HDMI 2.0b 1×2 Splitter & Audio Extractor

I’ve spent the last few months testing the single best HDMI splitter I’ve ever used.  It performs exactly as advertised, is compatible with everything I tested (including PS3!) and the analog audio output even performed better than expected.  The one feature this splitter is lacking is one I never use:  Downscaling 4K to 1080p.  If you need that feature or want alternatives, check out the review linked below….but for me personally, this is now my go-to for multiple uses.  Here’s links to two sellers each selling the same one (I bought one of each to verify) and lots more info below:

Splitter + Audio extractor (Seller #1):
Splitter + Audio extractor (Seller #2):
HDMI Splitter + Downscaler:
HDMI Switch + Splitter for pro use:

DISCLAIMER:  Whenever you see inexpensive devices from generic brands, there is no guarantee you’ll get the same one twice.  It’s common to see multiple sellers with the exact same product…and it’s just as common to see different manufacturers use the same case, while providing their own internals.  I bought the two linked above and then bought two more for friends a month later and they were all identical.  Yours may not be though, so purchase from a place like Amazon that allows you to return them if yours works differently.  Okay, on with the review…

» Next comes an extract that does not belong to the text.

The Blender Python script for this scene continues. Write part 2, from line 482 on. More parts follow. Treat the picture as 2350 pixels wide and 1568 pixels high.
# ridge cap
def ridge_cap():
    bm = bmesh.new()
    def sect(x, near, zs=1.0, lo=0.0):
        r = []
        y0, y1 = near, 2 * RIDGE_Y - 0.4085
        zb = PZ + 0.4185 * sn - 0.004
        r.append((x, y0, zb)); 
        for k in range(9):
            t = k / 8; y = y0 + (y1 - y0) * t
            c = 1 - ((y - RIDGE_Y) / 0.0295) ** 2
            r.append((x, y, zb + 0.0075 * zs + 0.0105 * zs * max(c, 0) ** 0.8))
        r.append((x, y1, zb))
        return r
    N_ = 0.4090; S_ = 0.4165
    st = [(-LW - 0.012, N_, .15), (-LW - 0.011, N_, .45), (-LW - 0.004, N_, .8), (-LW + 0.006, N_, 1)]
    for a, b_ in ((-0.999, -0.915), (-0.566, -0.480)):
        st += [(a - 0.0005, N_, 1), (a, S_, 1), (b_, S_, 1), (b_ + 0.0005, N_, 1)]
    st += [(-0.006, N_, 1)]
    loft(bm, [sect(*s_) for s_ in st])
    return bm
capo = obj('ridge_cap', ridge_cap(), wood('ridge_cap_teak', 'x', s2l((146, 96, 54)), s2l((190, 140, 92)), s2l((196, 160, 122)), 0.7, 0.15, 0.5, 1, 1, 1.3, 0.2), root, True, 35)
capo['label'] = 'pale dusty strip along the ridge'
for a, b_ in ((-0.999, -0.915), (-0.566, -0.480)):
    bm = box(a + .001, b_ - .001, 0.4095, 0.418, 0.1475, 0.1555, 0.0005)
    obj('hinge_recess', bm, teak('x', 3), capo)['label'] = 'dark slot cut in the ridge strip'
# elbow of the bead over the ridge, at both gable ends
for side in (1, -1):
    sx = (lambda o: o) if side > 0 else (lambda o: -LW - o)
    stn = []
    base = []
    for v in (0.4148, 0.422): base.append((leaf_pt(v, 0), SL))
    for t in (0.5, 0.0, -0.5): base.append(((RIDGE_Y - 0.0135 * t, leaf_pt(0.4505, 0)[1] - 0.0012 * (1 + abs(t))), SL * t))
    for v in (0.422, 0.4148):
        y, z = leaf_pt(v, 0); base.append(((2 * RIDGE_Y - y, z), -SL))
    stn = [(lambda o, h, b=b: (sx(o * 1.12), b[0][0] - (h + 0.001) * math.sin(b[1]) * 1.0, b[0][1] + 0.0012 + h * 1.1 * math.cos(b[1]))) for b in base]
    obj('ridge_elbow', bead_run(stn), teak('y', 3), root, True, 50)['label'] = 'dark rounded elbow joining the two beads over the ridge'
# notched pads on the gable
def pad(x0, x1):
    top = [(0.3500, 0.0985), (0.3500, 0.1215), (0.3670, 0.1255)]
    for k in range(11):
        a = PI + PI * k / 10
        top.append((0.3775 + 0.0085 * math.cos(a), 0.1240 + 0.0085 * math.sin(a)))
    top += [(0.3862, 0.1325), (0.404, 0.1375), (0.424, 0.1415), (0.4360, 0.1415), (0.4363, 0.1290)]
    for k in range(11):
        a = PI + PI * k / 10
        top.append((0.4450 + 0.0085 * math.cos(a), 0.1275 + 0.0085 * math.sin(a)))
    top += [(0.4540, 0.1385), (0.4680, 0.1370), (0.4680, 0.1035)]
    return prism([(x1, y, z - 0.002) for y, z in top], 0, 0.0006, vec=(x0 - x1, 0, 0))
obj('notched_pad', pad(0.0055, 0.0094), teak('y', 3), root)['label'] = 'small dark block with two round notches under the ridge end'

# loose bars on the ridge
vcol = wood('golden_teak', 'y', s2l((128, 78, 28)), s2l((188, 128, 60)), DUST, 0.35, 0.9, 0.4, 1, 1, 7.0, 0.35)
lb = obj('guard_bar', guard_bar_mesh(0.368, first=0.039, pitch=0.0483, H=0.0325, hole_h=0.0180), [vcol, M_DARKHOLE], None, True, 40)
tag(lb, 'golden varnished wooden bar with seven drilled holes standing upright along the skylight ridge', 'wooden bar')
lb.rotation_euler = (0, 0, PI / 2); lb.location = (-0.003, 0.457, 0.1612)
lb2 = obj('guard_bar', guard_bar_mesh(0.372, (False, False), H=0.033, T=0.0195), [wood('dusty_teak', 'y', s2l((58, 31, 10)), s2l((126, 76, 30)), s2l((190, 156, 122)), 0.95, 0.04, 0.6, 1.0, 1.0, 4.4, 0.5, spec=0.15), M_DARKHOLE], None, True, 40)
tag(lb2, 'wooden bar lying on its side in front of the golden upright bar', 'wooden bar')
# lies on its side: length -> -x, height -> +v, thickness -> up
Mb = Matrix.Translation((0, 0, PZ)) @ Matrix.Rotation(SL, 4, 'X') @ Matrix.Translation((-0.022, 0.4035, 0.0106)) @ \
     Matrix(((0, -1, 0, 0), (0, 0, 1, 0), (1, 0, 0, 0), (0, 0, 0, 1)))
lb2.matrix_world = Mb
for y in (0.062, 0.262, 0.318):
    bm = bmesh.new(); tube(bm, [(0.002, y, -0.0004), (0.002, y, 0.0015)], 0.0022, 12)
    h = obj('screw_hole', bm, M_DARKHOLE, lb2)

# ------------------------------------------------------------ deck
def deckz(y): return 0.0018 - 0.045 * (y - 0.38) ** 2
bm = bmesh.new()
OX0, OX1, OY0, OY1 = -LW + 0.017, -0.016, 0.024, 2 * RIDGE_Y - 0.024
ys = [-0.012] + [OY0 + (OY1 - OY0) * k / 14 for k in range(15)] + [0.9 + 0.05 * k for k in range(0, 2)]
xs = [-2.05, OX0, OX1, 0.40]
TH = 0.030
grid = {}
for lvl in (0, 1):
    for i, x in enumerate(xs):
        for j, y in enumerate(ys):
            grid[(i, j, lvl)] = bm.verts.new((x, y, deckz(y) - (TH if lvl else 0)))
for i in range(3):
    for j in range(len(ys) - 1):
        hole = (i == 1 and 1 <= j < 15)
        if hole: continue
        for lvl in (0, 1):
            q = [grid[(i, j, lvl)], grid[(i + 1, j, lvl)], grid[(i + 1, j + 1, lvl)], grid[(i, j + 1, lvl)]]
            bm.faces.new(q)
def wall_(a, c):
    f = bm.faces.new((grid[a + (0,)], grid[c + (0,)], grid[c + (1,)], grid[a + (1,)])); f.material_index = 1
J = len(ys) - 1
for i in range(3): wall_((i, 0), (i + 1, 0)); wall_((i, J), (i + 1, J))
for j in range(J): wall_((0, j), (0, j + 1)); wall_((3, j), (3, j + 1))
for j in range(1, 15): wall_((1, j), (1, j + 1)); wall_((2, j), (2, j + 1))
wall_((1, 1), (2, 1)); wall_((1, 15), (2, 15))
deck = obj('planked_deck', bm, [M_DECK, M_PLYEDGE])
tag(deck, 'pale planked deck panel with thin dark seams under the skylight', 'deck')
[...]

This device’s main functionality is to split one HDMI signal to two.  It does an excellent job doing this, with no lag added (splitters almost never add lag anyway).  It also offers a switch on the front that tells the source device what audio signals are expected:  Copy the information from output 1, force to 5.1, force to 2.0.  This worked well and was a help with my 2.0 stereo setup.  As mentioned above, it was also compatible with the PS3’s HDMI output, as well as when I captured games from my Apple TV 4K.

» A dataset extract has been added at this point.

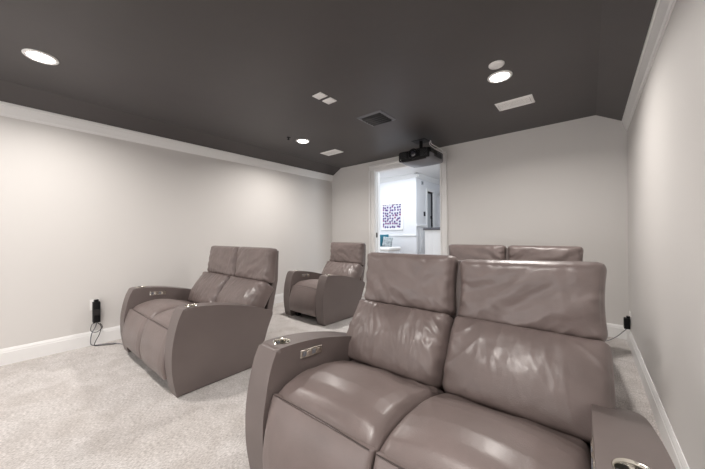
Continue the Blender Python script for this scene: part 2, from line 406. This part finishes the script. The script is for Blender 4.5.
for yy, lb in ((2.015, 'small blank white square plate on the ceiling, left one of the pair'), (2.155, 'small blank white square plate on the ceiling, right one of the pair')):
    t = thing('ceiling_plate', lb, 'cover plate', (-2.088, yy, ZF), 0, 'blank ceiling plates')
    box('plate', -.062, .062, -.05, .05, -.008, 0, M['white'], t, .003)
    for sx in (-.035, .035):
        bm = bmesh.new(); lathe(bm, [(.004, -.0078), (.004, -.0092), (.001, -.0095)], 10, (sx, 0, 0)); link_bm('screw', bm, M['trim'], t)
def white_vent(x0, x1, y0, y1, label, rz=0):
    cx, cy = (x0+x1)/2, (y0+y1)/2; a, b = (x1-x0)/2, (y1-y0)/2
    t = thing('ceiling_vent', label, 'vent', (cx, cy, ZF), rz, 'white ceiling vents')
    bm = bmesh.new(); fr = .028
    # raised picture-frame border with sloped outer edge
    def ring(s0, z0_, s1, z1_):
        A = [bm.verts.new((sx*(a-s0), sy*(b-s0), z0_)) for sx, sy in ((-1, -1), (1, -1), (1, 1), (-1, 1))]
        B = [bm.verts.new((sx*(a-s1), sy*(b-s1), z1_)) for sx, sy in ((-1, -1), (1, -1), (1, 1), (-1, 1))]
        for i in range(4): bm.faces.new((A[i], A[(i+1) % 4], B[(i+1) % 4], B[i]))
    ring(0, 0, .004, -.006); ring(.004, -.006, fr-.004, -.014); ring(fr-.004, -.014, fr, 0)
    link_bm('frame', bm, M['white'], t)
    bm = bmesh.new(); n = 9
    for i in range(n):
        y = -b+fr+(i+.5)*(2*b-2*fr)/n; hw = (2*b-2*fr)/n*.55
        r = bmesh.ops.create_cube(bm, size=1)
        for v in r['verts']:
            v.co = Vector((v.co.x*2*(a-fr), v.co.y*2*hw, v.co.z*.0015)); v.co.z += v.co.y*.12
            v.co += Vector((0, y, -.009))
    link_bm('slats', bm, M['white'], t)
white_vent(-3.565, -3.205, 3.43, 3.645, 'white rectangular vent on the ceiling beside the middle light')
white_vent(-.785, -.435, 3.385, 3.61, 'white rectangular vent on the ceiling beyond the right light')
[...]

For video signal analysis, I was able to test up to 4K60 SDR via a capture card, as well as HDR via my 2016 OLED C6 – I was able to use the same HDR settings from my Apple TV with and without this splitter, however I don’t have the ability to test the latest HDR modes available.  It’s listed as compatible with HDR10 and while I can’t confirm myself, everything else about this device performed as-listed, so its a safe assumption.

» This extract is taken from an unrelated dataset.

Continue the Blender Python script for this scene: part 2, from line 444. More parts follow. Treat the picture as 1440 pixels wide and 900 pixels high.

Also, it handled a true 4:4:4, 4K60 signal without messing with the colors at all.  I can’t imagine a splitter compressing or changing the colors in any way, but I still verified though a test utility hosted on Fudoh’s website.  As you can see from the example below, the test pattern looks identical with or without the splitter:

The full test capture is above.  For reference, here’s an example of 4:4:4 compressed to 4:2:0.  As you can see, the results above show nothing close to that and zero compression, scaling or interference is added.

One other very important thing I wanted to test with this splitter is audio.  For years, we’ve been relying on our ears to confirm performance of audio devices, but now we have MDFourier:  An analysis tool that provides accurate measurements of the signal.  For digital audio, the signal is completely unchanged.  That means the HDMI, SPDIF and Coax digital outputs all provide a signal that’s 1:1 of the original.  That also means you can even use this device with MDFourier analysis, as it won’t skew the results at all (nothing on the screen is as good as it gets):

The digital to analog conversion of the signal is not good enough to use for equipment measurements or testing, however it should be totally fine for listening.  In fact, it performed much better than the analog output of the ViewHD splitter/extractor I previously used before these were released, which seemed to cut out a lot of the low-end (analog only, the digital output was fine).  Without digging too deep into the MDFourier analsys, check out this HDMI splitter on top, where you can see less of a curve than on the ViewHD on the bottom:

It even held it’s own compared to a $125 dedicated audio DAC!  Now, to be clear, I’m not suggesting this device is some miracle digital to analog audio converter (DAC).  I just want to make the point that this one sub-$30, multi-purpose device does everything it’s supposed to do very well.  The Modi was definitely better…but at five times the cost of this splitter with only audio extraction and no other features.  Here’s the Modi’s analsys:

If you’re an audiophile with a $1000, fancy DAC, this will not replace it, however as the graph above shows, you can use this device to extract digital audio and send it to your higher end DAC.  And if you don’t have very sensitive ears, you can use this and save some money for your home listening;  I don’t just use this splitter for testing, the second one is installed in my projector / CRT setup to send the extracted analog audio to my NAD C 316BEE.  I also tried the Modi, as well as the ViewHD and in the very short DAC tests I ran with mediocre speakers, the biggest difference was the ViewHD – It was noticeably worse.  I couldn’t tell the difference between the splitter and Modi, however I imagine that’ll change as soon as I upgrade to better speakers.